On Election Day, I went to a polling station in Clifton, Virginia, a prosperous town less than 30 miles from the White House. One person after another told me that they were either voting for Trump—or against Clinton. Both forces prevailed. But, as a community, we pretended for way too long that it was all Appalachian coal workers.

The last and greatest mistake was relying too much on the seductive and fragile science of public-opinion research, even after there was abundant evidence—Brexit, etc.—that polling is a perilous business. No matter how smart you are as a reporter, you are captive to data if only because relying on anecdote over data is an even larger sin. But the numbers on the page were never firm. As they say, garbage in, garbage out.

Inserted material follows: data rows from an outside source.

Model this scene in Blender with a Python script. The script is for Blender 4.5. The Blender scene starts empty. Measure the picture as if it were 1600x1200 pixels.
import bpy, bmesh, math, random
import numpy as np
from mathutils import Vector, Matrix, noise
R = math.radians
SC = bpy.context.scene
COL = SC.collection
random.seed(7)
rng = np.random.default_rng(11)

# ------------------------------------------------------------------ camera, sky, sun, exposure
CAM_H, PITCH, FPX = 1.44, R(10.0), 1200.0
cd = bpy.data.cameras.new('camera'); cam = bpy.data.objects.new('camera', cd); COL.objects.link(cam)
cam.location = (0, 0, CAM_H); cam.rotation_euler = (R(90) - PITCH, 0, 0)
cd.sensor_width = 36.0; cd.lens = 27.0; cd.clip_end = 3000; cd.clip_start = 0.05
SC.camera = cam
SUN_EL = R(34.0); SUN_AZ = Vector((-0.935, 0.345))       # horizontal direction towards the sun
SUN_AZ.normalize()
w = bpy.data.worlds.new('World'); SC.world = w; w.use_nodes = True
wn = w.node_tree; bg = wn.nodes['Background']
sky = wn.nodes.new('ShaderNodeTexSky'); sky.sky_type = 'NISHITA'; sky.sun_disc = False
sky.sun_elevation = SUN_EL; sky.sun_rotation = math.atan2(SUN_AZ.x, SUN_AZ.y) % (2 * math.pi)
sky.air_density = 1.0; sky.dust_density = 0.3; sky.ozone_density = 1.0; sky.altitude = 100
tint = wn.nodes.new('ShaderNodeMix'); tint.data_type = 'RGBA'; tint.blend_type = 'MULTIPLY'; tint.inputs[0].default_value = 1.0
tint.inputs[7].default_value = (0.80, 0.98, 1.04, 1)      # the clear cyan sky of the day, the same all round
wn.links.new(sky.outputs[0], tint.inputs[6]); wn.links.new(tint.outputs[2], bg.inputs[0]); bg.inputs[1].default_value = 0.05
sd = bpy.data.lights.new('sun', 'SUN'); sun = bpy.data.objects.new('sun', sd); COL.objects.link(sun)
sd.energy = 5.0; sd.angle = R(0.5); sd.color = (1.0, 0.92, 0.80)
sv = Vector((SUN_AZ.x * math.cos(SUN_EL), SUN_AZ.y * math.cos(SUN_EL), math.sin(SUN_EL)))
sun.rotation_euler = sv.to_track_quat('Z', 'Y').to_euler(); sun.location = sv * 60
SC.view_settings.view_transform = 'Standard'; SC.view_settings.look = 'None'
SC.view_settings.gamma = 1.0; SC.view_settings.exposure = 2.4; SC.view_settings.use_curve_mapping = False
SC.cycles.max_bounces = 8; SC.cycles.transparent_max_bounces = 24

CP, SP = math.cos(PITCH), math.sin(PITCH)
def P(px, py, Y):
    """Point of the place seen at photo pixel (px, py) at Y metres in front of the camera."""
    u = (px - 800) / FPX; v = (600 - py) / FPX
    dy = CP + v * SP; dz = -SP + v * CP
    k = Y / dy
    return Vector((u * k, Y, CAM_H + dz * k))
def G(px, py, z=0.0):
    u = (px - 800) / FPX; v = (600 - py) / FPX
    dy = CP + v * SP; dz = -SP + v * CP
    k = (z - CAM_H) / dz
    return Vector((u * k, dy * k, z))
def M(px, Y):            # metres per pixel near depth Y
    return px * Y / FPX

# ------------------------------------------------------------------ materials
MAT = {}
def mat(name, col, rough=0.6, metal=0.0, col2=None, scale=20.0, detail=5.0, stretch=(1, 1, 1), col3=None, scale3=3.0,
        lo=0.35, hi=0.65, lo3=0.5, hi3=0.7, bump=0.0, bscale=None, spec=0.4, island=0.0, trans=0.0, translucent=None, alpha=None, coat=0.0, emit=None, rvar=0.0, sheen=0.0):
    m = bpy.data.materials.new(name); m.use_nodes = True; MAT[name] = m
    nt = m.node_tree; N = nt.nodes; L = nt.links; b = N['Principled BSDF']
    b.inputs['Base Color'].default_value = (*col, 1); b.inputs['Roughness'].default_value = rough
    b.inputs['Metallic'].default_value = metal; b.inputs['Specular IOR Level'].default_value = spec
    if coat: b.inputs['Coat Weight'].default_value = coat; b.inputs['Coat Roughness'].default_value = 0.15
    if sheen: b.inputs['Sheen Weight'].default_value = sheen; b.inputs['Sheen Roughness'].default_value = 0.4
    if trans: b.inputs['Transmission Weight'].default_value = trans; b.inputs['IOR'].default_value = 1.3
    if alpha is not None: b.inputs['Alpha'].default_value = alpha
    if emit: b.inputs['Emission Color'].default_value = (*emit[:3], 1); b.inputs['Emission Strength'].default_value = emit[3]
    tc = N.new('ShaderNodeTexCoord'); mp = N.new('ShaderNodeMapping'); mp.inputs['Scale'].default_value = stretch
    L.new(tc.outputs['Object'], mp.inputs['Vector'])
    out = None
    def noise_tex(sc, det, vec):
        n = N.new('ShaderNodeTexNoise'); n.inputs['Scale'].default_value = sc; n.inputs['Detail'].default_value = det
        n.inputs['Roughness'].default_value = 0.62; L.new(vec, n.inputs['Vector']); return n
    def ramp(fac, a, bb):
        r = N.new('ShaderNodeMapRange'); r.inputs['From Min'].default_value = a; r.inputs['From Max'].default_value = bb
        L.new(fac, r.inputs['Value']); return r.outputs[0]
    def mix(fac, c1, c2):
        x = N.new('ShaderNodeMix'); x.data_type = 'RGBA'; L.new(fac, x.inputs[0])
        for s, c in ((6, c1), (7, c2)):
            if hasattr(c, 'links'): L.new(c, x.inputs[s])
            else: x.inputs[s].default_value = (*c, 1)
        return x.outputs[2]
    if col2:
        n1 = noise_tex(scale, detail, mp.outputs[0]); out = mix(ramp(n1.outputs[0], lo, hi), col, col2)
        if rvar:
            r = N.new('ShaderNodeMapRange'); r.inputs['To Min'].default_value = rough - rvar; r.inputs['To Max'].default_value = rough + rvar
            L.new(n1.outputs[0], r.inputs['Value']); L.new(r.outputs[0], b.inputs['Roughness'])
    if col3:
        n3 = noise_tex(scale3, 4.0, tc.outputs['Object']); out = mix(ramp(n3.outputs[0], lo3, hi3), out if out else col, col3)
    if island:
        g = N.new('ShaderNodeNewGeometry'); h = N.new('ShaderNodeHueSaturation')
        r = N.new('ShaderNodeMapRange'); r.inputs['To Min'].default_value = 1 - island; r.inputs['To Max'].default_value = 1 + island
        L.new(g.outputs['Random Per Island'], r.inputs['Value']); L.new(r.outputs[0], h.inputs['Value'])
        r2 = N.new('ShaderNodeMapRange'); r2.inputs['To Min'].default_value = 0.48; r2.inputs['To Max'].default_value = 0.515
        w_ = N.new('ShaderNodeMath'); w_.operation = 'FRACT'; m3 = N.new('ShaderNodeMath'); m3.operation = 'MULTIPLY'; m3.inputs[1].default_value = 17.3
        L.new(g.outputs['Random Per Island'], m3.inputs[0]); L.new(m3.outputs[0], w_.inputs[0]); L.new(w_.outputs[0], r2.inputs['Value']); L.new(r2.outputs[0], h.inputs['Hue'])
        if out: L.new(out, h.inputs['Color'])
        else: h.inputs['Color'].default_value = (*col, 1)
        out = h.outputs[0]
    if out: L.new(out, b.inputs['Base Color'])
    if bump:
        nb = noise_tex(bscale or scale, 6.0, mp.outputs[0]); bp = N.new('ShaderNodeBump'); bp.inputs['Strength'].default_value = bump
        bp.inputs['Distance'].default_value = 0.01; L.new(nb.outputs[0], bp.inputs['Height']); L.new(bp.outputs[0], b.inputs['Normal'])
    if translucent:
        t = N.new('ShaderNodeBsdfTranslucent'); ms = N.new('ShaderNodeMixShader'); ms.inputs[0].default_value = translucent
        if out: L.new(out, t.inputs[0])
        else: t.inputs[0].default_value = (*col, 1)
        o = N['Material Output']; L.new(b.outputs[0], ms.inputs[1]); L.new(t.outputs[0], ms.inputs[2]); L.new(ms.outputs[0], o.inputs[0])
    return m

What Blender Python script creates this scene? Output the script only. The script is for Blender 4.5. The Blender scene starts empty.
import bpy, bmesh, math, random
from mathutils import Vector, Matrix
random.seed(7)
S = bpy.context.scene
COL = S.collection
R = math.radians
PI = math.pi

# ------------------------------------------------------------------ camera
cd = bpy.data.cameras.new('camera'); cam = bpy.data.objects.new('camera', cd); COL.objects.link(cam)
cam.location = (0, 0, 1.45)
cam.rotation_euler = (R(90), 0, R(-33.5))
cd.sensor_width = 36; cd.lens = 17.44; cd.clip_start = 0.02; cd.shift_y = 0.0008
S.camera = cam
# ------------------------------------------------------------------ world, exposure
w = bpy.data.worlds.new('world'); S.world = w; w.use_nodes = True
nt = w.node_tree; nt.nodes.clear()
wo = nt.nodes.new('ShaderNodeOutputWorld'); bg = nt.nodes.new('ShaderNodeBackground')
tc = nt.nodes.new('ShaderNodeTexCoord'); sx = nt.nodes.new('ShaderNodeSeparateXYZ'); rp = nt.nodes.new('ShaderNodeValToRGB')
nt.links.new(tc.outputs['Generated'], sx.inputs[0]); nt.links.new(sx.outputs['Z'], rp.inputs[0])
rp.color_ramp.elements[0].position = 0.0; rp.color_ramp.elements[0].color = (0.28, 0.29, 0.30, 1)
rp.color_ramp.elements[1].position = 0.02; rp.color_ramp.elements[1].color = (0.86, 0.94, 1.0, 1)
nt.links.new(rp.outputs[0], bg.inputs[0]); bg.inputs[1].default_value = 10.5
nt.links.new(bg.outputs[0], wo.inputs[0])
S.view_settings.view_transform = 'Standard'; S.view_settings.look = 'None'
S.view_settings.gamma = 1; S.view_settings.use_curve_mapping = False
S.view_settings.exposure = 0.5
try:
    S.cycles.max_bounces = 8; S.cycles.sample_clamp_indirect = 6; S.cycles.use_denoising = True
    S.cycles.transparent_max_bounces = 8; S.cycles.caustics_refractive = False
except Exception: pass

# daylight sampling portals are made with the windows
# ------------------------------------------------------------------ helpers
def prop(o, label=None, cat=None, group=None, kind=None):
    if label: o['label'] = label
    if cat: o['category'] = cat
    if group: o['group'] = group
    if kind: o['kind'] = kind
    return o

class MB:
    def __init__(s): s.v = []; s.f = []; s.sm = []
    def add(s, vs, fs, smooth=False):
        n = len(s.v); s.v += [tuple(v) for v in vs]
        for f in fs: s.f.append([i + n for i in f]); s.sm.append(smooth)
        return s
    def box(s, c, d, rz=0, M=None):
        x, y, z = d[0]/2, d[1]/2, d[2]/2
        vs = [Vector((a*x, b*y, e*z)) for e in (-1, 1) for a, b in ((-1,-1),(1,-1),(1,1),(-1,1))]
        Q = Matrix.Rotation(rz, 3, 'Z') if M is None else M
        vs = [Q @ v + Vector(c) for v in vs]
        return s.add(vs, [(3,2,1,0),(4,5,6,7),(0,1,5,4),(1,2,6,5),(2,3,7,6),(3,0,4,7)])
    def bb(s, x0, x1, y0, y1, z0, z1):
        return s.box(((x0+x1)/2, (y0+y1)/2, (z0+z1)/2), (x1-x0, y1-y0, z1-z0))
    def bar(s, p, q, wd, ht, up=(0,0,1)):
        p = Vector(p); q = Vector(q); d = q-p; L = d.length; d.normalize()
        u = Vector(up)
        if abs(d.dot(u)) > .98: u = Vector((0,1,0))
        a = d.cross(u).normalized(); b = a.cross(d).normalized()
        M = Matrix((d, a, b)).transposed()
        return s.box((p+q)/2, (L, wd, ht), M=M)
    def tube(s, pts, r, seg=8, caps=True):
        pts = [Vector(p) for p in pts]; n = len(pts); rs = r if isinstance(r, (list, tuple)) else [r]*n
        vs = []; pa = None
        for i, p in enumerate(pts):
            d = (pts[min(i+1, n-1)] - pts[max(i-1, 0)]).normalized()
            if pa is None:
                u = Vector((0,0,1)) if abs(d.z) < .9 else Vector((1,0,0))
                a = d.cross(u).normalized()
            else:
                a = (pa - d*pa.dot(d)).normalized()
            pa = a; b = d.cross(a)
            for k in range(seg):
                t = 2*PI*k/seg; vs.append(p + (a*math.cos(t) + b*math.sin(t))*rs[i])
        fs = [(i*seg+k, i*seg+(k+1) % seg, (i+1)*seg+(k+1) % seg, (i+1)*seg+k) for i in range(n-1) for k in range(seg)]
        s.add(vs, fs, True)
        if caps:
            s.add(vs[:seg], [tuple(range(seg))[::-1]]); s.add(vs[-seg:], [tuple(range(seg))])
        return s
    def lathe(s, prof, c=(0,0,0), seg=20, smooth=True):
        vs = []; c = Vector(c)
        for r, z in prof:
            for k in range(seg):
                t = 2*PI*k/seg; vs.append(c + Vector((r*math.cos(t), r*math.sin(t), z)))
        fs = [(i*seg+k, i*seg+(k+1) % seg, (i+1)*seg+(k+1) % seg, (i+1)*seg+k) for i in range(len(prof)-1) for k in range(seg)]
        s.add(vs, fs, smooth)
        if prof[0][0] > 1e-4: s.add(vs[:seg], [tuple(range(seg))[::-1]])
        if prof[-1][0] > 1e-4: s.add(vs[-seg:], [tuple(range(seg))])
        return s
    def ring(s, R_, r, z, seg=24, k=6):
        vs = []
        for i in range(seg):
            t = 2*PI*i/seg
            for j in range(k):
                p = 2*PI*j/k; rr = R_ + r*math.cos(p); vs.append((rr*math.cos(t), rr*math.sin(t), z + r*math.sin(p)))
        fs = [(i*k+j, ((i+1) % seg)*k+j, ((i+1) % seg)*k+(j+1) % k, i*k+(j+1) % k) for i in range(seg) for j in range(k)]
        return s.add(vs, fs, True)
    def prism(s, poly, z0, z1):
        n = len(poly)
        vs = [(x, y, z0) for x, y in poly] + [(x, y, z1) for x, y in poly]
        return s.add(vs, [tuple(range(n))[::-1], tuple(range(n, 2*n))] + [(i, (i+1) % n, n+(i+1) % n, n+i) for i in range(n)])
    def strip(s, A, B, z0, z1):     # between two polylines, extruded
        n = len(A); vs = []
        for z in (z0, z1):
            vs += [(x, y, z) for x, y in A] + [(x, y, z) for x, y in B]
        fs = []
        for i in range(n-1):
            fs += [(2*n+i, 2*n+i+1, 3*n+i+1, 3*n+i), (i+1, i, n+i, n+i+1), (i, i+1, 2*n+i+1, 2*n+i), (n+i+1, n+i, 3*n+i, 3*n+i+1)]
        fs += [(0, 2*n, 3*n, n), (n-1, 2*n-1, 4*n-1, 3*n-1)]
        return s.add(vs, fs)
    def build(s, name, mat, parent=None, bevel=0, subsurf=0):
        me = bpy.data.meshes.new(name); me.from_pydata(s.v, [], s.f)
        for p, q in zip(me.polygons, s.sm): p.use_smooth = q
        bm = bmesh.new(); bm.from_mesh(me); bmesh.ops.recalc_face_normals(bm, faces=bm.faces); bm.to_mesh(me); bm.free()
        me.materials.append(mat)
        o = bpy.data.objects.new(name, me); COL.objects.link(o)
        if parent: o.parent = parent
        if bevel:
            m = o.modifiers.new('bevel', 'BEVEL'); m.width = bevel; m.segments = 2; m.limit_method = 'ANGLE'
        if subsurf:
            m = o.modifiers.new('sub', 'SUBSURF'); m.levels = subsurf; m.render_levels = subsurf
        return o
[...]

So, what do we do? We need to get better at polling—or get better at ignoring it. We need to get better at working with technology companies to make accuracy a value that they cherish much the way that we do. And we need to teach people to vet the quality of their news much the way that we teach them to vet their sources for a term paper. That’s a new problem and an urgent one.

On that last point, a couple of months before Election Day, I had a prescient interview. W. Taylor Reveley IV is the president of Longwood University, a small liberal-arts college in rural Virginia that hosted the vice-presidential debate. His scholarly focus is the American presidency, and he told me that he saw a connection between education, reconciliation, and our current age of polarization. “What has gone awry in American politics is not purely that we’ve got issues with the mechanics of democracy,” he said. “Over the past two generations, the idea of education being about teaching people how to engage in public affairs has been lost. At one point, the core curriculum at the college level was focused on: How do you get ready to be an active citizen in America? How do we make democracy endure? Today, education is almost exclusively thought of in terms of career preparation. That’s what we’ve lost.”